An hour later, on our way out, we pass a boxing arena. A garish canvass tent is erected and a weather worn hawker stands on a wooden platform above the tent’s doorway, loud speaker in hand, beckoning the public to challenge the fighters. Also standing upon the sagging wooden platform and wearing skimpy satin yellow shorts and capes are the fighters, strutting and flexing their muscles and doing their best not to shiver in the chill of the night. John wants to watch the fights and although it may not be my thing; I understand that he boxes at home and that this is important to him. It is long past dark and very cold and the hawker is doing an excellent job of gathering a crowd. I wish for the selection of challengers to be quick, but this is a carnival and the hyped up selection takes over an hour. 6 fighters are matched with 6 local challengers and the tent doors open. There is a frenzy of excitement and John and I go with the flow of bodies, pay our $15.00 each and find a place to watch, standing in the red dirt, at the edge of the ring. There are slightly over 100 spectators and all of us get a prime viewing position. There are 6 fights, 3 rounds each and John is enthusiastic and cheers the contenders on. The next hour passes slowly for me; but no one is seriously hurt or terribly humiliated and after the show, we exit the tent and head off to find a taxi back to our hotel. John pleads with me, asking to stay for the second fight and be a challenger, but I insist that we return to town. The traffic exiting the show grounds is bumper to bumper and there are no taxis in sight. I eventually spot one pulling out of a parking space and negotiate a flat rate. As it turns out, our taxi driver was off duty, also watching the fight, so our fare is an unexpected bonus for him. He drops us at the Bo Jangles Saloon, a colorful eating establishment and pub. I treat John to a steak and I order the less expensive vegetarian lasagna; not the best choice in a Town like Alice. John’s steak is excellent the wood burning stove, adjacent to our table, takes the chill off of me.

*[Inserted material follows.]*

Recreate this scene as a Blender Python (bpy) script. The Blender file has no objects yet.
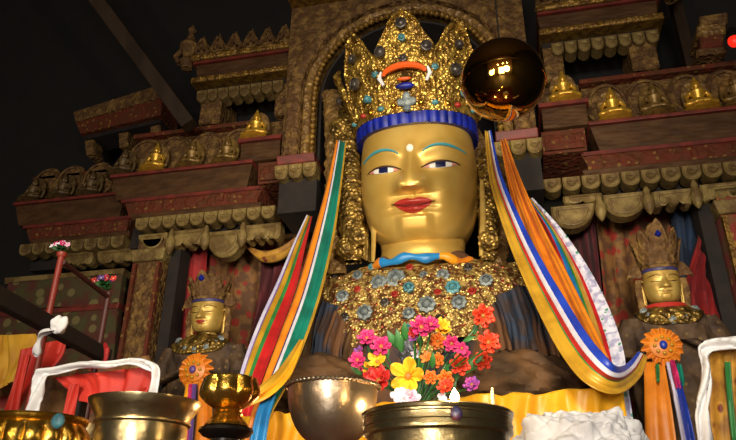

We have another leisurely day to spend in Alice Springs; more time than we wish for. Our flight to Cairns is not until 5:30 P.M. After checking out of the hotel we walk the 15 minutes into town and enjoy flat white coffees and egg, cheese and bacon sandwiches at the Red Dog Café. It is Sunday and their version of a craft market stretches several blocks along the main promenade. Knitted pot holders, commercial jewelry, soaps, scarves and the scarce, artist made product, are for sale. The day is overcast with a slight drizzle and I am happy that I don’t have a booth here. I believe that if I did, I might blow the shoppers out of the water, but John tells me I would just get robbed. I know that when I travel, I am usually disappointed in the lack of quality souvenirs to purchase. There are virtually no good quality sterling silver or gold, kangaroo, camel, platypus or thorny devil charms for sale in the entire town. One sees a smattering of poorly designed and hollow charms, but nothing that a well heeled traveler would want to take home as a memento. I have no desire to live in Alice Springs, but I believe that I could fill a much needed niche here.


With time to kill, John and I walk into a market in search of lemon myrtle spice. It takes two markets to locate it, but we leave with a small, $9.00 tin in our possession. It’s now time to catch the shuttle to the airport for our 5:30 P.M. flight to Cairns.


1 comment:

Unknown said...

Just a comment - "A Town Like Alice" is exactly that, about a town *like* Alice and not about Alice Springs at all but I'll forgive you, even Aussies get confused with this.

I felt for you with your tour through the market. It's the one thing I hate about many 'markets' like that in Australia. Too much cheap, commercial stuff.
I do recommend the Eumundi markets on the Sunshine coast, if you ever get a chance to get to them. (Wednesdays and Saturdays) Go early and take plenty of spare cash because the ATMs always break down and the shops won't give out cash. Their website just doesn't show off enough.